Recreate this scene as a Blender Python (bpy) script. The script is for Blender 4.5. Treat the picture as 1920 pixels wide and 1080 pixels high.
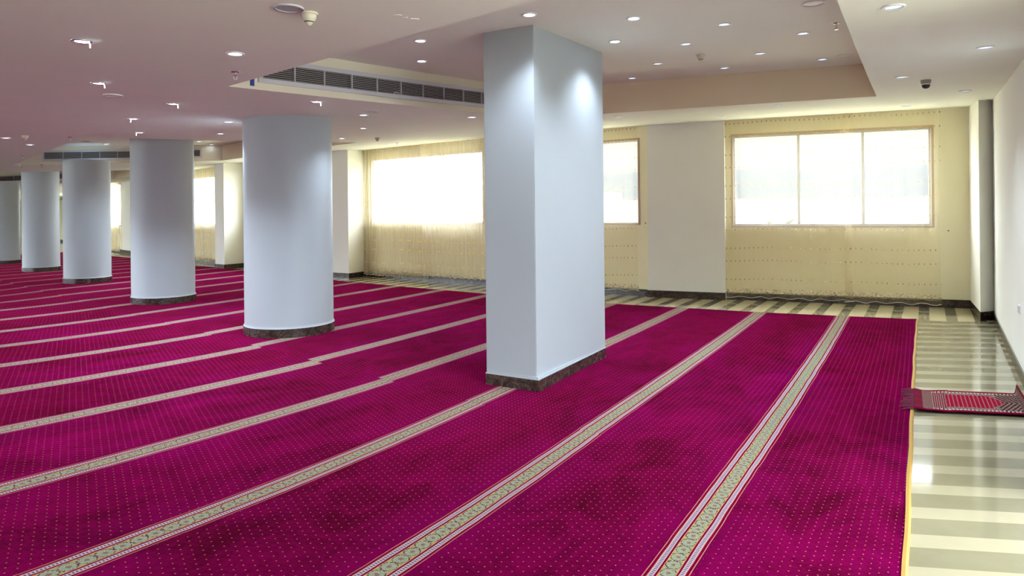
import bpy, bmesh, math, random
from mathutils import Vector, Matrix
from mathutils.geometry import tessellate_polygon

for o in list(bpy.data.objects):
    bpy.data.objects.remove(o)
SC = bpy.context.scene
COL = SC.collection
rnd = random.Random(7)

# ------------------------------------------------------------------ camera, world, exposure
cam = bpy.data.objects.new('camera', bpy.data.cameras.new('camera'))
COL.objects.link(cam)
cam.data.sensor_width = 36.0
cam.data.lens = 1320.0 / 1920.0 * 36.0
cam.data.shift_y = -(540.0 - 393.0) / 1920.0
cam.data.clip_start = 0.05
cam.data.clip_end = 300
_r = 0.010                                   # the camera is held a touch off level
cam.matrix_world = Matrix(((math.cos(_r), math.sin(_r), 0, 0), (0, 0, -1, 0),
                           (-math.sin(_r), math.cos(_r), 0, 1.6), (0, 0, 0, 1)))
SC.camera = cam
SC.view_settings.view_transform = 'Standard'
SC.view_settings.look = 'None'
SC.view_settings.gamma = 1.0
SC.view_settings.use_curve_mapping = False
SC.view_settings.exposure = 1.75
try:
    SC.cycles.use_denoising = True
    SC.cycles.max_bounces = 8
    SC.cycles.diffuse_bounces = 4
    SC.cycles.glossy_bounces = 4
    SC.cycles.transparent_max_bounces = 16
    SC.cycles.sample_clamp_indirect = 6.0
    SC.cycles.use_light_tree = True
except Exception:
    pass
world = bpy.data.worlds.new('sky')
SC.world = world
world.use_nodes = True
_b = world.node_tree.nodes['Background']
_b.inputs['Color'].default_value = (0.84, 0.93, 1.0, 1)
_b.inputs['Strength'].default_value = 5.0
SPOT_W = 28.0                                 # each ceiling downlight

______

Copy out each line exactly, without the pictures.

Worked answer
Recreate this scene as a Blender Python (bpy) script. The script is for Blender 4.5. Treat the picture as 1920 pixels wide and 1080 pixels high.
import bpy, bmesh, math, random
from mathutils import Vector, Matrix
from mathutils.geometry import tessellate_polygon

for o in list(bpy.data.objects):
    bpy.data.objects.remove(o)
SC = bpy.context.scene
COL = SC.collection
rnd = random.Random(7)

# ------------------------------------------------------------------ camera, world, exposure
cam = bpy.data.objects.new('camera', bpy.data.cameras.new('camera'))
COL.objects.link(cam)
cam.data.sensor_width = 36.0
cam.data.lens = 1320.0 / 1920.0 * 36.0
cam.data.shift_y = -(540.0 - 393.0) / 1920.0
cam.data.clip_start = 0.05
cam.data.clip_end = 300
_r = 0.010                                   # the camera is held a touch off level
cam.matrix_world = Matrix(((math.cos(_r), math.sin(_r), 0, 0), (0, 0, -1, 0),
                           (-math.sin(_r), math.cos(_r), 0, 1.6), (0, 0, 0, 1)))
SC.camera = cam
SC.view_settings.view_transform = 'Standard'
SC.view_settings.look = 'None'
SC.view_settings.gamma = 1.0
SC.view_settings.use_curve_mapping = False
SC.view_settings.exposure = 1.75
try:
    SC.cycles.use_denoising = True
    SC.cycles.max_bounces = 8
    SC.cycles.diffuse_bounces = 4
    SC.cycles.glossy_bounces = 4
    SC.cycles.transparent_max_bounces = 16
    SC.cycles.sample_clamp_indirect = 6.0
    SC.cycles.use_light_tree = True
except Exception:
    pass
world = bpy.data.worlds.new('sky')
SC.world = world
world.use_nodes = True
_b = world.node_tree.nodes['Background']
_b.inputs['Color'].default_value = (0.84, 0.93, 1.0, 1)
_b.inputs['Strength'].default_value = 5.0
SPOT_W = 28.0                                 # each ceiling downlight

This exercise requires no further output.